Dans la Solitude des champs de coton de Bernard-Marie Koltès, mise en scène de Charles Berling
Dans la Solitude des champs de coton de Bernard-Marie Koltès, mise en scène de Charles Berling
Charles Berling qui a interprété le rôle-titre de Roberto Zucco du même auteur, sous la direction de Jean-Louis Martinelli en 1995, incarne aujourd’hui le client, et Mata Gabin, le dealer redoutable.
La comédienne a les atouts du puissant, de celui qui marchande, négocie et octroie : une figure inversée de l’autorité, face à celui qui achète ou reçoit, sous conditions. Une femme contemporaine, version banlieue dure ou de quartier de grande ville à éviter la nuit, une curieuse déesse qui fait la pluie et le beau temps là où elle règne.
Dans la scénographie de Massimo Troncanetti, particulièrement heureuse, le client surgit de la salle. Assis, il se lève puis se tient debout longtemps à l’écoute du long monologue initial du dealer. On le sent épuisé; en costume élimé, il retrousse régulièrement la manche de veste sur son bras nu que le dealer caressera à son heure, ce que le client ne supporte pas.
Le Client accède par une passerelle, au plateau d’une hauteur impressionnante dont le sol maculé de coulées d’eau. Une impasse sombre, véritable coupe-gorge entre des bâtiments élevés avec enseignes lumineuses. Cela pourrait être une boîte de nuit à Shanghaï, New York ou Dakar. A jardin, les travaux inachevés d’un pont en béton, lointain rappel de la magnifique scénographie de Richard Peduzzi pour Combat de nègre et de chiens de Bernard-Marie Koltès, mise en scène de Patrice Chéreau (1983). Quand Michel Piccoli et Philippe Léotard s’injuraient sous l’arche d’un pont, dont le chantier avait été abandonné pour cause d’urbanisation en panne.

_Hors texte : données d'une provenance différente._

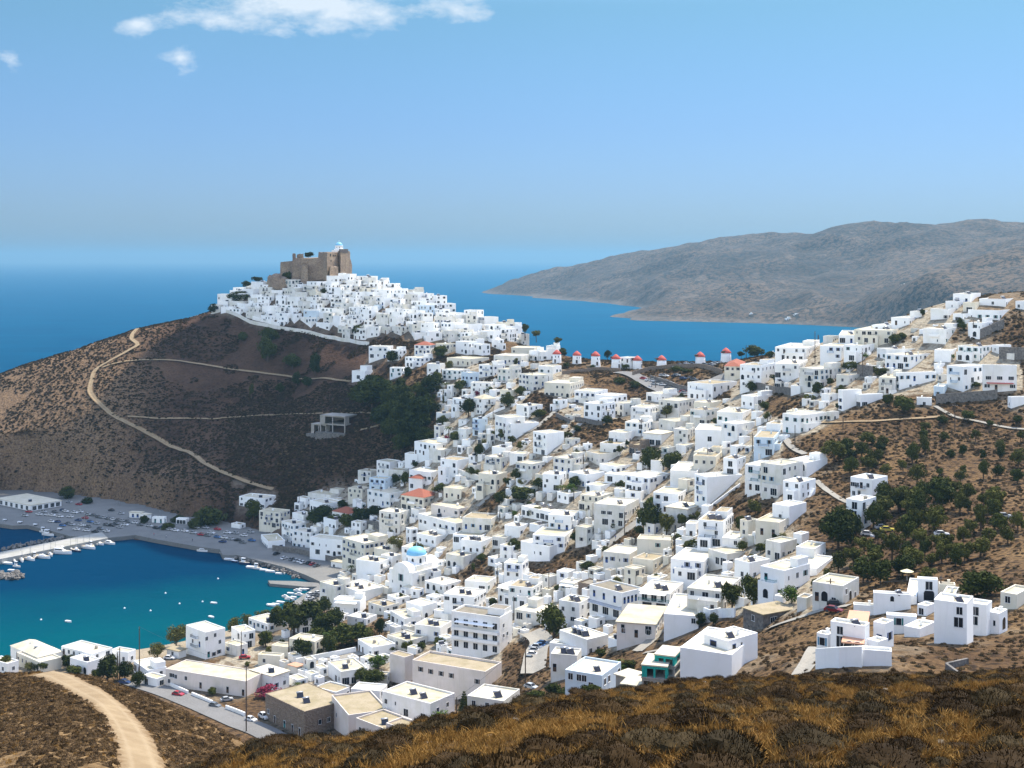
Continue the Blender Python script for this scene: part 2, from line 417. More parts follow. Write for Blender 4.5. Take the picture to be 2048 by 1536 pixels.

Pour dévoiler la teneur pesante des tensions et peurs de chaque adversaire, une sono réglée à fond dispense des basses profondes. Chacun à son tour et une seule fois, le dealer, puis le client graviront l’escalier de béton pour trôner dans les hauteurs de cette coursive arrêtée net dans sa construction. Que se disent-ils? Des choses à la fois les plus banales et les plus belles qu’il soit, dans la langue élaborée et cadencée de l’auteur, à savoir que l’on peut tout autant s’aimer que se haïr, selon les circonstances, l’heure ou l’endroit. Seul, le désir qui a force de loi existentielle mène la danse et conduit les êtres vers leur destin. « Alors ne me refusez pas de me dire l’objet, je vous en prie, de votre fièvre, de votre regard sur moi, la raison, de me la dire ; et s’il s’agit de ne point blesser votre dignité, eh bien, dites-la comme on la dit à un arbre, ou face au mur d’une prison, ou dans la solitude d’un champ de coton dans lequel on se promène, nu, la nuit ; de me la dire sans même me regarder », invoque patiemment ce dealer, au langage plutôt littéraire.
Une mise en scène soignée et carrée : le dealer honore son rendez-vous avec un texte que Mata Gabin porte avec force et dignité, alors que Charles Berling prend appui sur l’émotion, celle d’une vie subie à l’excès.
Véronique Hotte
Manufacture des Œillets-Théâtre des Quartiers d’Ivry, Centre dramatique national du Val-de-Marne, jusqu’au 22 octobre. T : 01 43 90 11 11.
Le Liberté-Scène Nationale de Toulon, le 2 novembre. Théâtre du Gymnase à Marseille, du 8 au 10 novembre. Le Carré à Sainte-Maxime, le 18 novembre et Aggloscènes-Théâtre Le Forum Fréjus ( Var), le 24 novembre.